C compiler not recognizing unsigned long

On my computer, long takes a maximum value of 9223372036854775807. However, when I tired unsigned long with a larger value the compiler throws a warning saying it needs to be interpreted as an unsigned long when I already had it defined as so. Why is that the case?

//assigning maximum value of a long integer. (No error)
long max_l = 9223372036854775807L;

//assigning an unsigned long integer.
unsigned long max_ul = 9223372036854775808L; //warning: integer literal is too large to be represented in a signed
                                             //integer type, interpreting as unsigned [-Wimplicitly-unsigned-literal]

cc --version
Apple LLVM version 10.0.1 (clang-1001.0.46.4)
Solution

  • This integer constant:

    9223372036854775808L

    is too large to be stored in a long.

    Instead, use:

    9223372036854775808UL

    This specifies that the constant has the type unsigned long by appending the suffix UL

    Or just use the suffix U:

    unsigned long max_ul = 9223372036854775808U;

    When an integer constant has the suffix L (or l) then the compiler determines its type in the following order: the first of the types

    signed long
signed long long

    in which its value can be represented. It seems that the type signed long has the same integer representation as the type signed long long established by the compiler. So neither the type signed long nor the type signed long long can represent the constant. The constant is too big for these types. But the type unsigned long that has the same internal representation as the type unsigned long long established by the compiler can represent the constant.
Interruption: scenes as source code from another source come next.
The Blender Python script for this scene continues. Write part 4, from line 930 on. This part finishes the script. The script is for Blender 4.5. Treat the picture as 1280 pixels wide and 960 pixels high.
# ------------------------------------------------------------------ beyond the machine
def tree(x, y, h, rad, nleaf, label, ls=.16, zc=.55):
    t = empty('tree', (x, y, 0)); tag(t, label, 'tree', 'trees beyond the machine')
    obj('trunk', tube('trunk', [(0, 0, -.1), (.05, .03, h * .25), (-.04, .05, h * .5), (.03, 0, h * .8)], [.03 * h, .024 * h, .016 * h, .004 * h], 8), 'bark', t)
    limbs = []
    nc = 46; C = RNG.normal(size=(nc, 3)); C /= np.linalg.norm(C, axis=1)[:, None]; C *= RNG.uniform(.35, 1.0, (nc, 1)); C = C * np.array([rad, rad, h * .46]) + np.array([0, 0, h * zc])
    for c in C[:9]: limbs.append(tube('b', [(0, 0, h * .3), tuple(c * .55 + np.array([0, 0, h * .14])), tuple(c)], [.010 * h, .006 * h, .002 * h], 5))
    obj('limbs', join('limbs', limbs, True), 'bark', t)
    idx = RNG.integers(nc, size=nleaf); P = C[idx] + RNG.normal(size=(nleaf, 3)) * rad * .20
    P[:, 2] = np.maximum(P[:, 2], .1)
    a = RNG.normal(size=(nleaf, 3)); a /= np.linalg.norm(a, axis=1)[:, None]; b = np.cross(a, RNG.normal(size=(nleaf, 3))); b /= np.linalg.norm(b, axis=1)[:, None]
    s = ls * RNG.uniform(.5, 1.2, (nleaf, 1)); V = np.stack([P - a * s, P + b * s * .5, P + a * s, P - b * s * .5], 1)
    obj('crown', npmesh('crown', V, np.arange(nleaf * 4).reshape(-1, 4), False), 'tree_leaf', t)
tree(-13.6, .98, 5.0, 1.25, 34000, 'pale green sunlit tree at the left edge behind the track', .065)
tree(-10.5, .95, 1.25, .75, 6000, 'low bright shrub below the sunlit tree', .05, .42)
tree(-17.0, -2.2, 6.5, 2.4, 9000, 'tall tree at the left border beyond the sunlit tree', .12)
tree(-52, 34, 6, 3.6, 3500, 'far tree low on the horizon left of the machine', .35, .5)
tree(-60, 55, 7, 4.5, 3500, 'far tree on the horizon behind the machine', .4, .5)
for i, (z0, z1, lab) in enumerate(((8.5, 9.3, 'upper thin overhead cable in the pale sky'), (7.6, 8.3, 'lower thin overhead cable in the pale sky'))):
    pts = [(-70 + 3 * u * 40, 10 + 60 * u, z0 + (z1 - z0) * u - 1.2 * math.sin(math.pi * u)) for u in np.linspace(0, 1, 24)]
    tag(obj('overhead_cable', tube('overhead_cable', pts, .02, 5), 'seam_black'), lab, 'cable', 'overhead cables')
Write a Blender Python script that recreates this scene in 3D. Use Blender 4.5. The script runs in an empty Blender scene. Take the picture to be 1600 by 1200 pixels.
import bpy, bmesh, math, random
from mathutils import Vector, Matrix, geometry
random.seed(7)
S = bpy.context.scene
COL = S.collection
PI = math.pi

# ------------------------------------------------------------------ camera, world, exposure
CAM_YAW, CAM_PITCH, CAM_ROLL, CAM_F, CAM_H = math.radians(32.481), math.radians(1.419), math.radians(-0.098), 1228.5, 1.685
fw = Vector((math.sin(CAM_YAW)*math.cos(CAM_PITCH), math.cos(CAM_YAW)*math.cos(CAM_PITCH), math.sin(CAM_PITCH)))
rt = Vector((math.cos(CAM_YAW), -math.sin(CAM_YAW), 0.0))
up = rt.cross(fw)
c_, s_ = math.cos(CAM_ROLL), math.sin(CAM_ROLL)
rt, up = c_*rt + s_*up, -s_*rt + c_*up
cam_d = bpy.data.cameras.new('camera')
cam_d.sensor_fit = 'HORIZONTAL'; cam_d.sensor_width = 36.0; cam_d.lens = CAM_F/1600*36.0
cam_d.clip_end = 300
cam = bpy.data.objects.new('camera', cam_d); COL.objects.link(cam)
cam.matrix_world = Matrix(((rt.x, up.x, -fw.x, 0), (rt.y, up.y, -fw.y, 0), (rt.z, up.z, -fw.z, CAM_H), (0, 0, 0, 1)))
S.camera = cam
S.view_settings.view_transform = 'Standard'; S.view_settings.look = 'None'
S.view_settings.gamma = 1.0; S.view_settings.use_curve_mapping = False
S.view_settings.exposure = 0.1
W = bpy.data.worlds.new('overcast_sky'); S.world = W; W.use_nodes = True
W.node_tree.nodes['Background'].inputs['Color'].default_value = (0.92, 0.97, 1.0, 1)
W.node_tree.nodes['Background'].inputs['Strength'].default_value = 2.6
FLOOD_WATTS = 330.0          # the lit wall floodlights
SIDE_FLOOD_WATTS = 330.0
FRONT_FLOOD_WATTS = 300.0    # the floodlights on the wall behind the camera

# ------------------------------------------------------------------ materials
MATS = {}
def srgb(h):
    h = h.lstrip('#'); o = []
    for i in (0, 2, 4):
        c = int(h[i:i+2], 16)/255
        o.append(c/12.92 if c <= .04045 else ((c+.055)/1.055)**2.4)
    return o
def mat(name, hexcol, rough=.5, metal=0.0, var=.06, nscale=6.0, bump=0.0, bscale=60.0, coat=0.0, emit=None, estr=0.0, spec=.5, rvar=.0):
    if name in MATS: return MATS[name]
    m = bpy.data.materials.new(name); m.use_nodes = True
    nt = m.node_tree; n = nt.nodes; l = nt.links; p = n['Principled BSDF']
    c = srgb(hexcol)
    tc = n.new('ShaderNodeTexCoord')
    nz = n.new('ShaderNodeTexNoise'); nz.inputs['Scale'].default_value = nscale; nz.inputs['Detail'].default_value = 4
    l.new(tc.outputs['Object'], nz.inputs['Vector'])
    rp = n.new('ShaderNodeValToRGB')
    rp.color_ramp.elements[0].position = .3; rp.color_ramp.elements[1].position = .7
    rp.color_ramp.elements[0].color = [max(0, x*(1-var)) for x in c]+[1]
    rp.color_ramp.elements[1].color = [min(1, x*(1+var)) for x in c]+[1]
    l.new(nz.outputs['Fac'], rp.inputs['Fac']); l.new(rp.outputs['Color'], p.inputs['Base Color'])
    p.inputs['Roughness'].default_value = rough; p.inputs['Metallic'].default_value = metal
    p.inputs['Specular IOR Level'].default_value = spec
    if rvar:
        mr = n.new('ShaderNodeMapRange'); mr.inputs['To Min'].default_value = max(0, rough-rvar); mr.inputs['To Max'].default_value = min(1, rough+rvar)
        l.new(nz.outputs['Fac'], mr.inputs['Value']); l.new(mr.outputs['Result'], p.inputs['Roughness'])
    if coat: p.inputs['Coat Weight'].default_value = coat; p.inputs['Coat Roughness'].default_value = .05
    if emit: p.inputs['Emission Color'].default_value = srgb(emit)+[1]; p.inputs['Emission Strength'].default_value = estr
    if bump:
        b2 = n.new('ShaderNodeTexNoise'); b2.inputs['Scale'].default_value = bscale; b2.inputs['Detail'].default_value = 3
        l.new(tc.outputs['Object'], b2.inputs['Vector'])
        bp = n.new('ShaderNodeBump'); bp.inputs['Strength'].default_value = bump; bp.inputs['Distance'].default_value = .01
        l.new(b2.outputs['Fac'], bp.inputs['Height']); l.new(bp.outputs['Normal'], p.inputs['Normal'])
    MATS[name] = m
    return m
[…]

    Pay also attention to that there are no negative integer constants in C. If for example you will write

    int x = -1;

    then the compiler splits the construction -1 into two tokens: the integer constant 1 and the unary operator -.

    Consider the following demonstrative program

    #include <stdio.h>

int main(void) 
{
    int a[] = { 0, 1, 2 };
    int *p = a + 1;

    printf( "p[-1] = %d\n", p[-1] );
    printf( "-1[p] = %d\n", -1[p] );

    return 0;
}

    The program output is

    p[-1] = 0
-1[p] = -2

    The expression -1[p] is not the same as the expression (-1)[p]. It is processed as -(1[p] ) that is equivalent to -p[1].